Es algo que pudo experimentar Loevsky, nuestro protagonista del inicio, cuando dio con sus huesos en tierra berlinesa y escuchó a los locales pedir que fuera inmediatamente ahorcado. Pero el americano tuvo suerte, primero fue encontrado por una patrulla de la Wehrmacht que discutió con tres SS sobre la custodia del soldado americano.

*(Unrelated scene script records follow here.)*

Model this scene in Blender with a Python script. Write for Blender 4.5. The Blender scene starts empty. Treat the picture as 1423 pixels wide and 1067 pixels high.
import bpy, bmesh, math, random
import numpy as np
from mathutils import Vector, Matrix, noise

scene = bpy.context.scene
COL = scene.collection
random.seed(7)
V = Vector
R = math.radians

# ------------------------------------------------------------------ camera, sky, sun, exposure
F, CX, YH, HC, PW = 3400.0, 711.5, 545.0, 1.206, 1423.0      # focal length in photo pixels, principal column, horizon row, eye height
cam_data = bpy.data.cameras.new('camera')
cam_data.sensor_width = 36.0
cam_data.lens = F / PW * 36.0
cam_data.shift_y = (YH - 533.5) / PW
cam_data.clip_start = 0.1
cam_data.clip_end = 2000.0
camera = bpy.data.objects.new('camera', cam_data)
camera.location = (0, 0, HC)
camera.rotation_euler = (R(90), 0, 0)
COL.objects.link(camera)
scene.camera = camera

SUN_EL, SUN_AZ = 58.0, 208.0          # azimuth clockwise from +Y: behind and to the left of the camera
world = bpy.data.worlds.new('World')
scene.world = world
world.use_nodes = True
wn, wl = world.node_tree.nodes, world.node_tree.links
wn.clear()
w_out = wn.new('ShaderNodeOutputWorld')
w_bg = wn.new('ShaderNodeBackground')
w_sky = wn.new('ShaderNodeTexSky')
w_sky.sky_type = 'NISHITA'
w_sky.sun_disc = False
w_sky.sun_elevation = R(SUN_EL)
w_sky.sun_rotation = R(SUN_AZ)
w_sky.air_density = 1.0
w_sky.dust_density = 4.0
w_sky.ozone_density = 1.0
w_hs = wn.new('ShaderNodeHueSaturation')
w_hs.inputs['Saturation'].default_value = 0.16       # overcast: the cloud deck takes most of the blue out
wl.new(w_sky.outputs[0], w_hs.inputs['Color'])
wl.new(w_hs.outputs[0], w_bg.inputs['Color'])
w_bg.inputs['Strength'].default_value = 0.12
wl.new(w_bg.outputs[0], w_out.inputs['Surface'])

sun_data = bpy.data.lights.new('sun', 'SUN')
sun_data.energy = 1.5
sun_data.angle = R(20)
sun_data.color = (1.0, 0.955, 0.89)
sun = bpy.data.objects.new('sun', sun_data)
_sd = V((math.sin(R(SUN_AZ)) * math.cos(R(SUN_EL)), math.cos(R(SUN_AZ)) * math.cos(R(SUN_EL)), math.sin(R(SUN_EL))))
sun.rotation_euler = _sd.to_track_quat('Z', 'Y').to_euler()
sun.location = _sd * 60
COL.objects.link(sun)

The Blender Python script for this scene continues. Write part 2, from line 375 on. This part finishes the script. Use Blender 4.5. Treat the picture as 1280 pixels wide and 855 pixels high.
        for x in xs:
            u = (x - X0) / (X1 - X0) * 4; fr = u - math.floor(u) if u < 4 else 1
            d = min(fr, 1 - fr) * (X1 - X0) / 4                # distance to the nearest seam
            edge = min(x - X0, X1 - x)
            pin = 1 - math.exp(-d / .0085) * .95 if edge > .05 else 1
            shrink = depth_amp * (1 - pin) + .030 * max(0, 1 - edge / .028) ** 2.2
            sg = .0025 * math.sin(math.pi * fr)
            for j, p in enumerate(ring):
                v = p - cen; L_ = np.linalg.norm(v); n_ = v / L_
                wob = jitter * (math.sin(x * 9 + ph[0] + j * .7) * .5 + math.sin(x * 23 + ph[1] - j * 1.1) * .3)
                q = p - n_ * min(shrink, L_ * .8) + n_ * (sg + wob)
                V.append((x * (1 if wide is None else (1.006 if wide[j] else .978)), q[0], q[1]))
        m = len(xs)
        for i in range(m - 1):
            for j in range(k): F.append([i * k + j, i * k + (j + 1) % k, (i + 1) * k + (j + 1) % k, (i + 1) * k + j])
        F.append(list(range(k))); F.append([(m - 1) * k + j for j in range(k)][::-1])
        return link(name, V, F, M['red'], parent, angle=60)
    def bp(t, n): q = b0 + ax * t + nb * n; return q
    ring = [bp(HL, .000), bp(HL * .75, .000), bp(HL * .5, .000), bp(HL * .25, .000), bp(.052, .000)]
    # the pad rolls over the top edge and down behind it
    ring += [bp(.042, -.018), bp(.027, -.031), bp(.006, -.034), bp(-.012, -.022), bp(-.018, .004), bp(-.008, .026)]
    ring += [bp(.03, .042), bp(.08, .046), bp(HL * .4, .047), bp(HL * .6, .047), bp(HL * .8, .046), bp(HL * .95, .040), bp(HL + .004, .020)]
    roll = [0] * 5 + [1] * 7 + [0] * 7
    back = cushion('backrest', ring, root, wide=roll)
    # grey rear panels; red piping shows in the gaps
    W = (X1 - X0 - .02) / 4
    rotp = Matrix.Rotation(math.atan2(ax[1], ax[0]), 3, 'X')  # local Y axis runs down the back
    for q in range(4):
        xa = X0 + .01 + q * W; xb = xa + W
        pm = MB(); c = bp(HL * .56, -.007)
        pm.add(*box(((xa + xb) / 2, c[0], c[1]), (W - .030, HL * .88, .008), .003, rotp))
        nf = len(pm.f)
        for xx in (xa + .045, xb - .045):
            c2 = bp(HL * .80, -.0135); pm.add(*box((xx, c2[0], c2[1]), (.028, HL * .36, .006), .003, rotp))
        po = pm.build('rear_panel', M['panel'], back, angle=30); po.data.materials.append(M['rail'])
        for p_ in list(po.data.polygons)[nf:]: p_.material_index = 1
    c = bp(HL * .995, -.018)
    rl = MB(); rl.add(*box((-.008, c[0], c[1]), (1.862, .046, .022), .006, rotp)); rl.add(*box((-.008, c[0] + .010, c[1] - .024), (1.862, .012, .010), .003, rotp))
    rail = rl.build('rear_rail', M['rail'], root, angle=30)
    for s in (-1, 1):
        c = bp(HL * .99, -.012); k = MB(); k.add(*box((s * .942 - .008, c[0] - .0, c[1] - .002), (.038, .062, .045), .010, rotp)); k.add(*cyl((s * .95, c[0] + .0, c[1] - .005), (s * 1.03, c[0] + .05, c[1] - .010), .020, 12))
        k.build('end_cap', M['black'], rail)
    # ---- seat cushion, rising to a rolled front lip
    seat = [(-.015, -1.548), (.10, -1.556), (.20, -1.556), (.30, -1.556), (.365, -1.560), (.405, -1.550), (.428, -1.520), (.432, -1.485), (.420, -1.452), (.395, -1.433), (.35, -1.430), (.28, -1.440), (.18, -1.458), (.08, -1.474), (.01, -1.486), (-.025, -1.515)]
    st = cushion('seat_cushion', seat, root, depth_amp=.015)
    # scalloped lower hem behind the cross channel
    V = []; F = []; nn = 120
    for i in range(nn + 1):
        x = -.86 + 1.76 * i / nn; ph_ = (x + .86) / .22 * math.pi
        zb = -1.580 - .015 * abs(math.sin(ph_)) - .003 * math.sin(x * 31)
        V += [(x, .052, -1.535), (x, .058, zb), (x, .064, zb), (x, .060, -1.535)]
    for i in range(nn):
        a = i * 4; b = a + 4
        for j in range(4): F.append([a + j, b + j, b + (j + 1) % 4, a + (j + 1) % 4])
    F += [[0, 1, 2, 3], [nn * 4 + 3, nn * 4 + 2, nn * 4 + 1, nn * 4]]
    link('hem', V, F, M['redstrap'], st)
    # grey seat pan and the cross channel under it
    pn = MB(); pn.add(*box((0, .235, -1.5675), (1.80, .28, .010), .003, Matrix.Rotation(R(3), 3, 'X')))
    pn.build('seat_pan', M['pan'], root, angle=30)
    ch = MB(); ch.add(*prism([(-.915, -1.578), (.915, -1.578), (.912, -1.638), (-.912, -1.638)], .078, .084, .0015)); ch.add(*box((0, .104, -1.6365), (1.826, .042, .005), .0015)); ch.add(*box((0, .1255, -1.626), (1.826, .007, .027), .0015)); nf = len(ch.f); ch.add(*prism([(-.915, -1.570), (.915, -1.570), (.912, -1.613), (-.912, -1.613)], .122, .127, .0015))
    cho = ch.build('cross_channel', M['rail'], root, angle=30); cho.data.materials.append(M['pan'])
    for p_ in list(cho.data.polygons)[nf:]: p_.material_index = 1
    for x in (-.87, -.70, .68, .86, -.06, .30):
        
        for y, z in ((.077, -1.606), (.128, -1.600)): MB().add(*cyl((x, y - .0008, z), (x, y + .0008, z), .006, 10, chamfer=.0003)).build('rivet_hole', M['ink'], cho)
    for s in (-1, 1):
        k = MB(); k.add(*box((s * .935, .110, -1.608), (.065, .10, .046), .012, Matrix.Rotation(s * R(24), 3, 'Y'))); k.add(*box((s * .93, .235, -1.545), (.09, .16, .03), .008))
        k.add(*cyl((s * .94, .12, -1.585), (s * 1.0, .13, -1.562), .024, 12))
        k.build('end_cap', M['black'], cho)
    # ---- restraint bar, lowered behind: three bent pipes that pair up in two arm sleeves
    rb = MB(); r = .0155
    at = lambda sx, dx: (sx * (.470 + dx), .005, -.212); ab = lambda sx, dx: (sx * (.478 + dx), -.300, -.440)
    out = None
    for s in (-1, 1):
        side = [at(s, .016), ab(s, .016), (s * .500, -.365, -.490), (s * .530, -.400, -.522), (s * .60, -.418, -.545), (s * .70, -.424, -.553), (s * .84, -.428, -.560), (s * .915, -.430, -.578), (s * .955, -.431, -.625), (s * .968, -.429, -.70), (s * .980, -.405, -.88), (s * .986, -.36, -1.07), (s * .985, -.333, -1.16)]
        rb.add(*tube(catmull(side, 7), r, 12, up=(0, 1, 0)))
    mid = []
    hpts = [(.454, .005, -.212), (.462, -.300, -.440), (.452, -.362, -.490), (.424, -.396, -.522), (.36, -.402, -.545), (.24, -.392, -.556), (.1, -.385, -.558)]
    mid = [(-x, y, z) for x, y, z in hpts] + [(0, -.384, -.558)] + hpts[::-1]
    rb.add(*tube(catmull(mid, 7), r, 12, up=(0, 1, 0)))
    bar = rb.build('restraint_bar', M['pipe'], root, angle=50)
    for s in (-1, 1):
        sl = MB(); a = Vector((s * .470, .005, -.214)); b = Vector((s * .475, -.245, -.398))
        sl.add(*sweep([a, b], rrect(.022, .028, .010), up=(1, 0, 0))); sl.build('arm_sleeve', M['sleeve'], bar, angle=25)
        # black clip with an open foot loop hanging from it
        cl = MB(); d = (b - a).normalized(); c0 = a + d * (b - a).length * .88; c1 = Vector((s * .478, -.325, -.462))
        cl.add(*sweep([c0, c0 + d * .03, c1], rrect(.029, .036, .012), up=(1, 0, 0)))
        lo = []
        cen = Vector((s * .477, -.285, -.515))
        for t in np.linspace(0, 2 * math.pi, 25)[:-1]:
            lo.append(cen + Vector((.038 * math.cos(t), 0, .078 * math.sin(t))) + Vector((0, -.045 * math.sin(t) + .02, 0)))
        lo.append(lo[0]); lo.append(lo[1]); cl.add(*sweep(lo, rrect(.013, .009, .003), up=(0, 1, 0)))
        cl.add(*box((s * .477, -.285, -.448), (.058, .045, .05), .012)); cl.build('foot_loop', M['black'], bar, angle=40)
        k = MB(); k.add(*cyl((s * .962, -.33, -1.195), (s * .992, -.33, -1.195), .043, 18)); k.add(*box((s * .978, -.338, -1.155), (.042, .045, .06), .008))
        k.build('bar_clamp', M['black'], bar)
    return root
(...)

Así se libró de la furia del pueblo y después acabó en la opción menos mala, como prisionero de guerra a manos del Ejército alemán durante más de un año cuando fue liberado por tropas del general Patton.
¿Bombardear a civiles?
Según apunta Miller, investigaciones posteriores han demostrado que algunos aviadores fueron ejecutados: un funcionario del partido llamado Hugo Gruner testificó haber recibido orden del jefe local. Robert Wagner, de ejecutar todos los aviadores aliados hechos prisioneros. Gruner cumplió la orden con implacable resolución, pues disparó una ráfaga de ametralladora en la espalda de cada aviador. Los cuerpos inertes fueron arrastrados por los pies y arrojados al Rin. Y en sus últimas semanas de vida, Hitler ordenó el 15 de marzo de 1945, un mes después del bombardeo de Dresde, fusilar o linchar a todo aviador que fuera capturado.
En la obra encontramos historias de humildes chavales que de repente se vieron descargando bombas en Dresde y casos casi incomprensibles como los de las estrellas del cine Clark Gable y James Stewart que se alistaron voluntariamente en la contienda. Uno acababa de triunfar con Lo que el viento se llevó y el otro con Historias de Filadelfia, los dos con premios Oscar, comunicaron a Metro-Goldwyn-Mayer, que les pagaba una fortuna, que aparcaban el mundo de la actuación para jugarse la vida en cielo germano.
El autor también detalla los dilemas morales que gravitaban en torno a esta nueva guerra. ¿Desviar la atención de los objetivos militares para atacar las vías ferroviarias que llegaban a Auschwitz, e incluso bombardear el propio campo de exterminio con el riesgo de que las bombas mataran a los prisioneros? Y la pregunta que más quebraderos de cabeza causó a los responsables, ¿era moralmente legítimo arrasar ciudades como Dresde y Hannover para acelerar la rendición alemana aunque ello conllevara la muerte de decenas de miles de inocentes civiles? Los aliados, al principio centrados en centros industriales, optaron por extender los bombardeoscon a núcleos urbanos con un balance final de más de dos millones de toneladas de bombas que arrasaron más de sesenta ciudades alemanas y se cobraron la vida de más de medio millón de civiles. Claudicada Alemania, y elevando un paso más esta estrategia, Japón se rindió tras experimentar el poder apocalíptico de la bomba nuclear, también llegado del cielo.